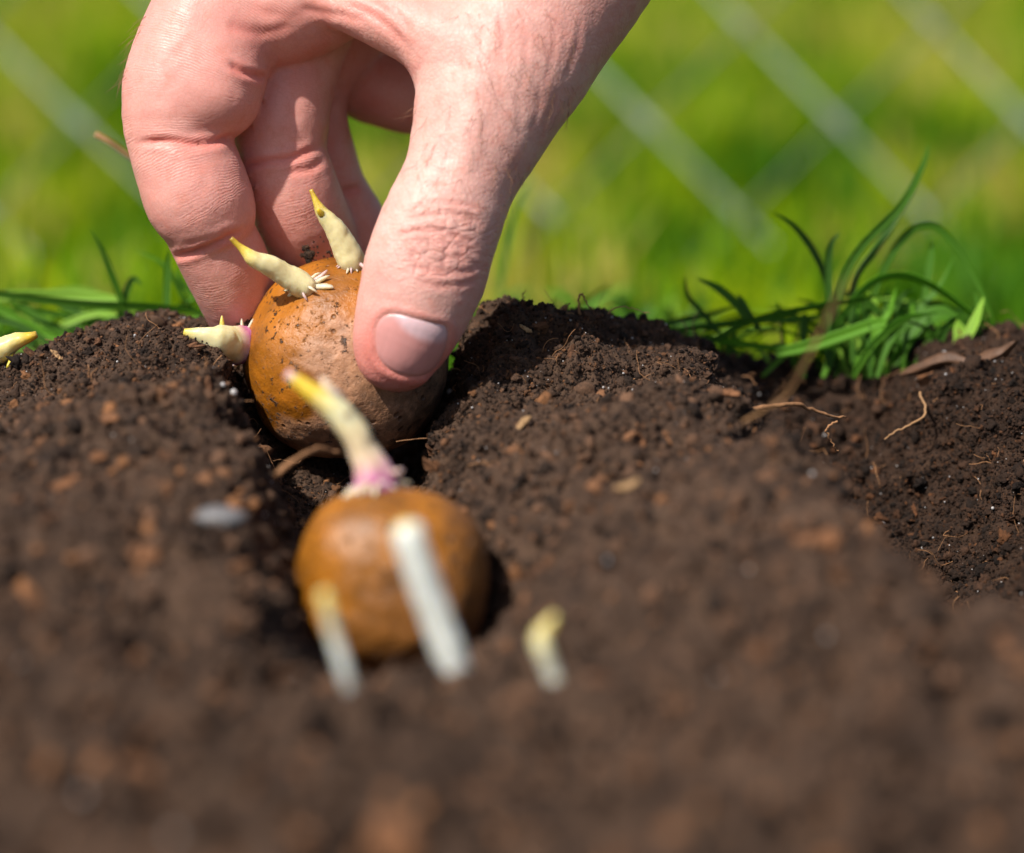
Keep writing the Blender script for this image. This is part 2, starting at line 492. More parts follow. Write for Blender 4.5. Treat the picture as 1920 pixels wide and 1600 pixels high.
disp += 0.0009 * fbm(p0 * 750, 3, 41, 0.65)
soil_v = p0 + Nrm.reshape(-1, 3) * disp[:, None]
i, j = np.meshgrid(np.arange(nx - 1), np.arange(ny - 1), indexing='ij')
soil_f = np.stack([i * ny + j, (i + 1) * ny + j, (i + 1) * ny + j + 1, i * ny + j + 1], -1).reshape(-1, 4)
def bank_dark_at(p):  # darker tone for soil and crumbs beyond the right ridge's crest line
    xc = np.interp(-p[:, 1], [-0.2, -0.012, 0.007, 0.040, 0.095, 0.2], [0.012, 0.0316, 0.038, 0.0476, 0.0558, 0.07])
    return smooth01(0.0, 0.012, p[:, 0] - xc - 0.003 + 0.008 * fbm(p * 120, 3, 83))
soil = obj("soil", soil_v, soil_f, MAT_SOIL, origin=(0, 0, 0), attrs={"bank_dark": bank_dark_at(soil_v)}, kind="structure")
tag(soil, "dark brown peaty soil heaped in ridges with furrows between", None)

# image-space lookup of the soil surface, used only to set things down on it
fa, fb, fc, fd = (soil_v[soil_f[:, k]] for k in range(4))
fcen = (fa + fb + fc + fd) / 4
fn = np.cross(fc - fa, fd - fb); farea = np.linalg.norm(fn, axis=1) / 2; fn /= (2 * farea[:, None] + 1e-15)
fpx, fpy, fdep = project(fcen)
def ground_at(px, py, w=9):
    """nearest soil point seen at a photo pixel, with its normal"""
    m = (np.abs(fpx - px) < w) & (np.abs(fpy - py) < w) & (fdep > 0.1)
    if not m.any(): return ground_at(px, py, w * 2)
    k = np.where(m)[0]; k = k[np.argmin(fdep[k])]
    return fcen[k], fn[k], fdep[k]

# ------------------------------------------------------------------ crumbs of soil, grit, fibres
def ico(sub):
    t = (1 + 5 ** 0.5) / 2
    v = np.array([(-1, t, 0), (1, t, 0), (-1, -t, 0), (1, -t, 0), (0, -1, t), (0, 1, t), (0, -1, -t), (0, 1, -t), (t, 0, -1), (t, 0, 1), (-t, 0, -1), (-t, 0, 1)], float)
    f = [(0, 11, 5), (0, 5, 1), (0, 1, 7), (0, 7, 10), (0, 10, 11), (1, 5, 9), (5, 11, 4), (11, 10, 2), (10, 7, 6), (7, 1, 8), (3, 9, 4), (3, 4, 2), (3, 2, 6), (3, 6, 8), (3, 8, 9), (4, 9, 5), (2, 4, 11), (6, 2, 10), (8, 6, 7), (9, 8, 1)]
    v = list(v / np.linalg.norm(v[0]))
    for _ in range(sub):
        cache = {}; nf = []
        def mid(a, b):
            k = (min(a, b), max(a, b))
            if k not in cache:
                q = (v[a] + v[b]); v.append(q / np.linalg.norm(q)); cache[k] = len(v) - 1
            return cache[k]
        for a, b, c in f:
            x, y, z = mid(a, b), mid(b, c), mid(c, a)
            nf += [(a, x, z), (b, y, x), (c, z, y), (x, y, z)]
        f = nf
    return np.array(v), np.array(f)

def rand_rot(n):
    q = rng.normal(size=(n, 4)); q /= np.linalg.norm(q, axis=1, keepdims=True)
    w, x, y, z = q.T
    return np.stack([1 - 2 * (y * y + z * z), 2 * (x * y - w * z), 2 * (x * z + w * y), 2 * (x * y + w * z), 1 - 2 * (x * x + z * z), 2 * (y * z - w * x), 2 * (x * z - w * y), 2 * (y * z + w * x), 1 - 2 * (x * x + y * y)], 1).reshape(n, 3, 3)

def scatter(weight, n):
    pr = weight / weight.sum()
    k = rng.choice(len(pr), n, p=pr)
    u, v = rng.random((2, n, 1))
    return (fa[k] * (1 - u) * (1 - v) + fb[k] * u * (1 - v) + fc[k] * u * v + fd[k] * (1 - u) * v), fn[k], fdep[k]

SOILTONES = np.array([(0.026, 0.015, 0.0095), (0.055, 0.031, 0.019), (0.090, 0.049, 0.029), (0.125, 0.066, 0.038), (0.17, 0.080, 0.038), (0.24, 0.108, 0.045)])
def crumbs(name, pos, nor, size, sub, rough, tones, tprob, sink=0.15, smooth=True, clod=False, stretch=1.0):
    tv, tf = ico(sub); n = len(pos); k = len(tv)
    size = np.minimum(size, 2.2 * np.median(size))
    R = rand_rot(n)
    sc = size[:, None] * rng.uniform(0.6, 1.25, (n, 3)) * np.array([stretch, 1, 1 / stretch ** 0.5])
    jit = 1 + rng.normal(0, rough, (n, k, 1))
    if clod:
        q = (tv[None] * 1.6 + rng.uniform(0, 90, (n, 1, 3))).reshape(-1, 3)
        jit = jit + 1.0 * fbm(q, 3, 8, 0.7).reshape(n, k, 1)
    v = tv[None] * np.clip(jit, 0.45, 1.7) * sc[:, None]
    v = np.einsum('nij,nkj->nki', R, v) + (pos + nor * (size * (0.5 - sink))[:, None])[:, None]
    f = tf[None] + (np.arange(n) * k)[:, None, None]
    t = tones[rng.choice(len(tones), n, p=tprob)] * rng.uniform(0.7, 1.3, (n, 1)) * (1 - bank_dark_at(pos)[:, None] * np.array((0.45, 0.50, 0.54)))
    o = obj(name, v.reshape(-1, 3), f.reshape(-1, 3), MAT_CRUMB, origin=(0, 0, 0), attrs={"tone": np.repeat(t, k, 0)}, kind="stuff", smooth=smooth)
    return o

inview = (fpx > -150) & (fpx < 2070) & (fpy > 500) & (fpy < 1750) & (fdep > 0.2) & (farea < 4e-6)
sharp = np.exp(-((fdep - 0.452) / 0.040) ** 2)
facing = np.clip((fn * (CAM - fcen)).sum(1) / fdep, 0.08, 1)
tp = [0.2, 0.3, 0.24, 0.14, 0.08, 0.04]
w = farea * inview * sharp * facing
SHARPTONES = SOILTONES * 0.68
pos, nor, dep = scatter(w, 64000)
o = crumbs("soil_crumbs", pos, nor, rng.lognormal(math.log(0.00017), 0.5, len(pos)), 0, 0.30, SHARPTONES, tp, smooth=False)
tag(o, "fine dark crumbs of loose soil over the ridges", None)
pos, nor, dep = scatter(w * (fbm(fcen * 160, 2, 61) > 0.05), 1300)
o = crumbs("soil_crumbs", pos, nor, rng.lognormal(math.log(0.00050), 0.4, len(pos)), 2, 0.10, SHARPTONES, tp, sink=0.45, clod=True)
tag(o, "coarse crumbs of soil on the ridge crests", None)
pos, nor, dep = scatter(farea * inview * (1 - sharp * 0.85), 15000)
o = crumbs("soil_crumbs", pos, nor, rng.lognormal(math.log(0.00060), 0.5, len(pos)), 1, 0.24, SOILTONES, tp, sink=0.3)
tag(o, "soft blurred lumps of soil in the foreground", None)

pos, nor, dep = scatter(farea * inview, 850)
o = crumbs("bark_flecks", pos, nor, rng.lognormal(math.log(0.00040), 0.7, len(pos)), 1, 0.30, np.array([(0.12, 0.056, 0.028), (0.16, 0.072, 0.032), (0.10, 0.062, 0.04), (0.020, 0.012, 0.009)]), [0.4, 0.15, 0.25, 0.2], sink=0.45, smooth=False, stretch=2.2)
tag(o, "small rusty flecks of bark mixed through the soil", None)

# quartz grit
pos, nor, dep = scatter(w, 520)
pos2, nor2, dep2 = scatter(farea * inview, 130)
tv, tf = ico(1); J = Join()
allp = np.vstack([pos, pos2]); alln = np.vstack([nor, nor2])
sz = np.concatenate([rng.lognormal(math.log(0.00011), 0.45, len(pos)), rng.lognormal(math.log(0.00022), 0.4, len(pos2))])
v = tv[None] * sz[:, None, None] + (allp + alln * (0.0003 + sz * 0.6)[:, None])[:, None]
f = tf[None] + (np.arange(len(allp)) * len(tv))[:, None, None]
o = obj("grit", v.reshape(-1, 3), f.reshape(-1, 3), MAT_GRIT, origin=(0, 0, 0), kind="stuff")
tag(o, "tiny pale grains of grit glinting in the soil", None)

# hair-thin root fibres
J = Join()
pos, nor, dep = scatter(w, 420)
pos2, nor2, _ = scatter(farea * inview, 160)
for p, n in list(zip(pos, nor)) + list(zip(pos2, nor2)):
    L = rng.uniform(0.002, 0.008); d = rng.normal(size=3); d -= n * (d @ n) * 0.8; d /= np.linalg.norm(d)
    q = [p - n * 0.0003]
    for _ in range(5):
        d = d + rng.normal(0, 0.45, 3); d /= np.linalg.norm(d)
        q.append(q[-1] + d * L / 5 + n * 0.00015)
    v, f, _t = tube(spline(q, 9), rng.uniform(0.00004, 0.00010), 4, caps=False)
    J.add(v, f)
v, f, _ = J.get()
o = obj("root_fibres", v, f, MAT_ROOT, origin=(0, 0, 0), kind="stuff")
tag(o, "hair-thin brown root fibres matted in the soil", None)

# ------------------------------------------------------------------ lawn beyond the bed
lx = np.linspace(-1, 1, 121); lx = np.sign(lx) * np.abs(lx) ** 3 * 80
ly = np.concatenate([np.linspace(-1, 1, 141)]); ly = np.sign(ly) * np.abs(ly) ** 3 * 80
LX, LY = np.meshgrid(lx, ly, indexing='ij')
def lawn_h(x, y):
    return -0.06 - 0.028 * smooth01(0.1, 0.5, y) + 0.012 * np.sin(x * 3.1 + y * 1.7) * smooth01(0.5, 2, np.abs(y)) - 0.03 * smooth01(0.3, 0.0, y)
LZ = lawn_h(LX, LY)
i, j = np.meshgrid(np.arange(120), np.arange(140), indexing='ij')
lf = np.stack([i * 141 + j, (i + 1) * 141 + j, (i + 1) * 141 + j + 1, i * 141 + j + 1], -1).reshape(-1, 4)
lawn = obj("lawn_ground", np.stack([LX, LY, LZ], -1).reshape(-1, 3), lf, MAT_LAWN, origin=(0, 0, 0), kind="structure")
tag(lawn, "green lawn ground stretching away behind the bed", None)

def blades(n, yr, hr, wr, spread, tones, seed, bend=0.6):
    g = np.random.default_rng(seed)
    y = yr[0] + (yr[1] - yr[0]) * g.random(n) ** 1.5
    x = (g.random(n) * 2 - 1) * (spread + 0.30 * (y + 0.42))
    base = np.stack([x, y, lawn_h(x, y)], 1)
    h = g.uniform(*hr, n); wd = g.uniform(*wr, n)
    az = g.random(n) * 2 * np.pi; lean = np.stack([np.cos(az), np.sin(az)], 1) * (g.random(n) ** 1.3 * bend)[:, None]
    fa_ = g.random(n) * np.pi
    side = np.stack([np.cos(fa_), np.sin(fa_), np.zeros(n)], 1)
    vs = []
    for t, wf in ((0, 0.8), (0.4, 1.0), (0.75, 0.7), (1.0, 0.05)):
        c = base.copy(); c[:, :2] += lean * (h * t ** 1.8)[:, None]; c[:, 2] += h * t * (1 - 0.35 * t * np.linalg.norm(lean, axis=1))
        vs += [c - side * (wd * wf / 2)[:, None], c + side * (wd * wf / 2)[:, None]]
    v = np.stack(vs, 1)
    f = np.array([(0, 1, 3, 2), (2, 3, 5, 4), (4, 5, 7, 6)])
    F = f[None] + (np.arange(n) * 8)[:, None, None]
    patch = fbm(np.stack([x * 14, y * 9, x * 0], 1), 3, 77)
    k = np.clip((patch * 1.5 + 0.46 + g.normal(0, 0.22, n)), 0, 0.999) * (len(tones) - 1)
    k0 = k.astype(int); fr = (k - k0)[:, None]
    col = tones[k0] * (1 - fr) + tones[k0 + 1] * fr
    return v.reshape(-1, 3), F.reshape(-1, 4), np.repeat(col, 8, 0)
LT = np.array([(0.060, 0.17, 0.008), (0.13, 0.27, 0.004), (0.24, 0.37, 0.003), (0.34, 0.41, 0.003), (0.44, 0.38, 0.09)])
v, f, c = blades(62000, (0.16, 5.0), (0.02, 0.060), (0.003, 0.008), 0.26, LT, 5, 1.3)
v2, f2, c2 = blades(1500, (0.14, 0.50), (0.035, 0.080), (0.002, 0.0045), 0.10, LT, 15, 0.8)
f = np.vstack([f, f2 + len(v)]); v = np.vstack([v, v2]); c = np.vstack([c, c2 * 1.0])
lg = obj("grass", v, f, MAT_LAWNGRASS, origin=(0, 0, 0), attrs={"tone": c}, kind="stuff")
tag(lg, "bright yellow-green lawn grass out of focus behind the bed", None)

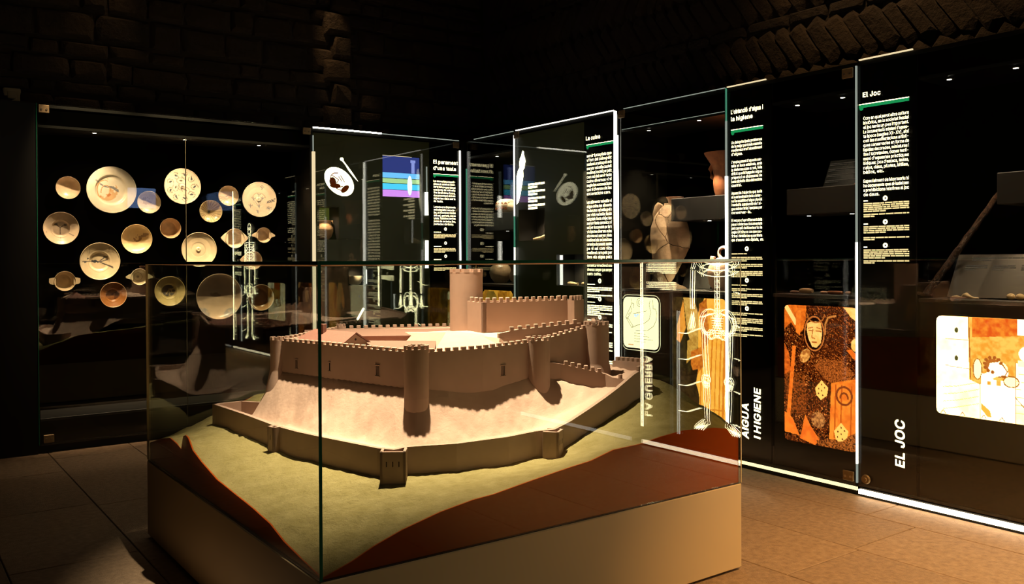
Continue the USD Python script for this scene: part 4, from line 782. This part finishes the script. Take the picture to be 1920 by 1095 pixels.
sd = np.stack([ra.uniform(1.35*.19, 4.95*.19, 22), ra.uniform(0, .70, 22)], 1); sd[:5] = [(1.55*.19, .62), (4.8*.19, .66), (4.6*.19, .05), (2.2*.19, .70), (1.5*.19, .30)]; sd[5] = (2.35*.19, .13)
sherds(t, amp, (5.32, 5.04, 1.257), 1.35, 4.95, .70, sd, set(range(22))-{0, 2, 3, 5}, ['clay_buff', 'clay_buff', 'clay_buff_b'])
part('neck', lathe([(.040, .64), (.048, .69), (.062, .735), (.074, .75), (.060, .752), (.044, .70), (.034, .65)], 24, (5.32, 5.0, 1.257)), 'clay_pink', t, smooth=40)
part('handle_stump', tube([(5.26, 5.13, 1.80), (5.25, 5.145, 1.87), (5.255, 5.12, 1.93), (5.26, 5.105, 1.955)], [.035, .030, .034, .026], 9), 'clay_buff', t, smooth=40)
part('support', tube([(5.36, 5.03, 1.257), (5.36, 5.03, 1.93)], .02, 8), 'shelf_black', t)
pot('vase', 'red-brown flared clay vase with handle on the black block beside the water text', 'vase', (5.32, 4.46, 1.98), shellprof([(.085, 0), (.10, .05), (.105, .11), (.10, .17), (.115, .24), (.165, .32), (.172, .335)], .010), 'clay_red', [([(.0, .10, .13), (.0, .15, .16), (.0, .165, .22), (.0, .13, .27)], .016)], wob=lambda v: .02*np.sin(v[..., 2]*90)*(v[..., 2] < .12))
pot('jug', 'pale round jug with a ring handle on top in the map bay', 'jug', (5.28, 4.46, 1.257), [(.0005, 0), (.08, 0), (.11, .05), (.125, .12), (.115, .18), (.085, .225), (.045, .25), (.0005, .255)], 'clay_pink', [([(0, .045*math.cos(a), .285+.045*math.sin(a)) for a in np.linspace(0, 2*np.pi, 17)], .014), ([(0, .10, .18), (0, .115, .22), (0, .105, .26)], [.024, .022, .02])])
t = thing('label_stand', 'grey slanted label plate behind the broken amphora in the map bay', 'label', (5.45, 4.75, 1.257))
part('plate', lb((np.array([5.40, 5.0, 1.258]), FR_R[1], np.array([.4, 0, .917]), np.array([-.917, 0, .4])), 0, .30, 0, .2, 0, .006), 'niche_grey', t)
# hygiene bay: small finds in a row
for k, (y, l, w, m, lb_) in enumerate(((3.745, .075, .010, 'clay_pink', 'flat pink clay strip at the left of the row of small finds'), (3.655, .10, .019, 'clay_pot', 'thick pale clay bar, largest of the row of small finds'), (3.515, .05, .011, 'clay_pink', 'short pink clay piece third in the row of small finds'), (3.43, .11, .013, 'clay_red', 'long flat red clay piece in the row of small finds'), (3.335, .04, .012, 'clay_pink', 'smallest clay piece at the right of the row of small finds'))):
    t = thing('small_find', lb_, 'find', (5.18, y, 1.257)); part('body', tube([(5.18, y+l/2, 1.257+w), (5.18, y+l/4, 1.257+w*1.0), (5.18, y-l/4, 1.257+w), (5.18, y-l/2, 1.257+w)], [w*.7, w, w*.95, w*.75], 8), m, t, smooth=60)
t = thing('small_find', 'tiny reddish piece lying on the black block of the hygiene bay', 'find', (5.22, 3.285, 1.98)); part('body', bx(5.20, 5.24, 3.265, 3.305, 1.98, 1.992, .004), 'clay_red', t)
# games bay: iron staff, bones, balls
t = thing('iron_rod', 'long rusty iron rod leaning diagonally in the games bay', 'rod', (5.24, 2.84, 1.257))
A, B = np.array([5.24, 2.838, 1.275]), np.array([5.36, 2.40, 1.965]); nn = 24
part('shaft', tube([A+(B-A)*k/nn+np.array([0, math.sin(k*1.7)*.002, 0]) for k in range(nn+1)], [.024-.010*k/nn+.0015*math.sin(k*2.3) for k in range(nn+1)], 10), 'iron_rust', t, smooth=60)
part('foot', [tube([A+[0, .085, .012], A+[0, .03, .0], A+[0, -.04, -.008]], [.006, .012, .008], 6)], 'iron_rust', t)
t = thing('bone', 'knobbly pale bone lying on the games bay shelf', 'bone', (5.20, 2.585, 1.257))
part('shaft', tube([(5.20, 2.66, 1.265), (5.20, 2.63, 1.266), (5.20, 2.605, 1.263), (5.20, 2.59, 1.272), (5.20, 2.575, 1.276), (5.20, 2.555, 1.268), (5.20, 2.53, 1.262), (5.20, 2.505, 1.263)], [.006, .010, .006, .014, .018, .010, .006, .005], 9), 'bone', t, smooth=60)
for k, (y, g) in enumerate(((2.335, 'left'), (2.285, 'right'))):
    t = thing('ball', 'cream clay ball, %s one of the pair on the games bay shelf' % g, 'ball', (5.22, y, 1.257)); m = trimesh.creation.icosphere(2, .020); m.vertices *= [1, 1.15, .95]; m.apply_translation([5.22, y, 1.276]); part('body', m, 'bone', t, smooth=True)

# ------------------------------------------------------------------ the plinth and the glass case
CX0, CX1, CY0, CY1, CZ0, CZ1 = 1.206, 3.379, 2.748, 5.027, .420, 1.4975
t = thing('plinth', 'large pale box plinth under the glass case of the castle model', 'plinth', (2.29, 3.89, 0))
part('recessed_base', bx(CX0+.05, CX1-.05, CY0+.05, CY1-.05, .0, .03), 'plinth_base', t)
part('body', bx(CX0, CX1, CY0, CY1, .012, CZ0-.004, .004), 'plinth_paint', t); part('rim', bx(CX0+.004, CX1-.004, CY0+.004, CY1-.004, CZ0-.005, CZ0), 'plinth_base', t)
gc = thing('glass_case', 'square glass case with dark green edges standing over the castle model', 'glass case', (2.29, 3.89, CZ0))
TH = .010
def pane(u):
    a = dict(front=(CX0+TH+.002, CX1-.0005, CY0, CY0+TH), left=(CX0, CX0+TH, CY0, CY1), back=(CX0+TH+.002, CX1-.0005, CY1-TH, CY1), right=(CX1-TH, CX1, CY0+TH+.001, CY1-TH-.001))[u]
    part('glass_pane', bx(*a, CZ0+.001, CZ1-.0125), 'pane_glass', gc)
for s in ('front', 'left', 'back', 'right'): pane(s)
part('glass_top', bx(CX0, CX1, CY0, CY1, CZ1-.0115, CZ1), 'pane_glass', gc)
e = .0006
for q in ((CX0-e, CX1+e, CY0-e, CY0), (CX0-e, CX0, CY0, CY1), (CX1, CX1+e, CY0, CY1), (CX0-e, CX1+e, CY1, CY1+e)): part('top_edge', bx(*q, CZ1-.0118, CZ1+.0003), 'glass_edge', gc)
part('corner_edge', bx(CX0-e, CX0+TH+.001, CY0-e, CY0, CZ0+.001, CZ1-.012), 'glass_edge', gc)
part('corner_edge', bx(CX0, CX0+TH+.001, CY1-.004, CY1+e, CZ0+.001, CZ1-.012), 'glass_edge_pale', gc)
part('corner_edge', bx(CX1-.006, CX1+e, CY0, CY0+.002, CZ0+.001, CZ1-.012), 'glass_edge_pale', gc)
part('corner_edge', bx(CX1-TH, CX1-TH+.002, CY1-TH, CY1, CZ0+.001, CZ1-.012), 'glass_edge_pale', gc)
for q in ((CX0+TH, CX1-TH, CY0+TH, CY0+TH+.0025), (CX0+TH, CX0+TH+.0025, CY0+TH, CY1-TH), (CX0+TH, CX1-TH, CY1-TH-.0025, CY1-TH), (CX1-TH-.0025, CX1-TH, CY0+TH, CY1-TH)): part('silicone_bead', bx(*q, CZ1-.0165, CZ1-.0118), 'silicone', gc)
part('silicone_bead', tube([(CX0+TH+.0025, CY0+TH+.0025, CZ0+.02), (CX0+TH+.0025, CY0+TH+.0025, CZ1-.013)], .0025, 6), 'silicone', gc)

# ------------------------------------------------------------------ the castle model
cm = thing('castle_model', 'terracotta-coloured model of a hilltop castle with round keep inside the glass case', 'castle model', (2.29, 3.89, CZ0))
FRP = [(1.22, .425), (1.333, .461), (1.415, .496), (1.53, .533), (1.689, .569), (1.836, .59), (1.927, .595), (2.122, .621), (2.308, .643), (2.427, .655), (2.555, .684), (2.711, .688), (2.849, .705), (2.993, .715), (3.206, .702), (3.371, .673)]
FLP = [(2.762, .425), (2.953, .445), (3.1, .463), (3.236, .495), (3.442, .514), (3.652, .525), (3.877, .538), (4.099, .575), (4.234, .606), (4.303, .653), (4.346, .659), (4.388, .647), (4.421, .579), (4.5, .592), (4.625, .601), (4.82, .564), (5.02, .51)]
PIN = [(1.72, 4.44), (1.97, 3.42), (2.68, 3.45), (3.055, 3.43), (3.25, 3.66), (3.27, 4.25), (3.0, 4.62), (2.28, 4.90)]
OUT = [(1.50, 4.83, .72), (1.525, 4.40, .72), (1.535, 4.0, .72), (1.56, 3.80, .72), (1.60, 3.62, .72), (1.65, 3.42, .72), (1.690, 3.262, .72), (1.73, 3.19, .72), (1.80, 3.207, .72), (2.0, 3.135, .72), (2.26, 3.118, .72), (2.43, 3.142, .72), (2.52, 3.115, .722), (2.62, 3.12, .748), (2.75, 3.132, .792), (2.86, 3.143, .832), (2.95, 3.152, .868), (3.06, 3.155, .925), (3.20, 3.165, .972)]
BACK = [(3.26, 3.50, .952), (3.335, 3.75, .94), (3.345, 4.28, .93), (3.06, 4.69, .90), (2.30, 4.965, .80), (1.66, 4.835, .72)]
OUTP = Polygon([p[:2] for p in OUT+BACK]); INP = Polygon(PIN)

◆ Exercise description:
Reproduce word for word the material above, beginning with the line that contains "return smooth01(0.0, 0.012, p[:, 0]" and ending with the line that contains "return fcen[k], fn[k], fdep[k]".

◆ Written solution:
    return smooth01(0.0, 0.012, p[:, 0] - xc - 0.003 + 0.008 * fbm(p * 120, 3, 83))
soil = obj("soil", soil_v, soil_f, MAT_SOIL, origin=(0, 0, 0), attrs={"bank_dark": bank_dark_at(soil_v)}, kind="structure")
tag(soil, "dark brown peaty soil heaped in ridges with furrows between", None)

# image-space lookup of the soil surface, used only to set things down on it
fa, fb, fc, fd = (soil_v[soil_f[:, k]] for k in range(4))
fcen = (fa + fb + fc + fd) / 4
fn = np.cross(fc - fa, fd - fb); farea = np.linalg.norm(fn, axis=1) / 2; fn /= (2 * farea[:, None] + 1e-15)
fpx, fpy, fdep = project(fcen)
def ground_at(px, py, w=9):
    """nearest soil point seen at a photo pixel, with its normal"""
    m = (np.abs(fpx - px) < w) & (np.abs(fpy - py) < w) & (fdep > 0.1)
    if not m.any(): return ground_at(px, py, w * 2)
    k = np.where(m)[0]; k = k[np.argmin(fdep[k])]
    return fcen[k], fn[k], fdep[k]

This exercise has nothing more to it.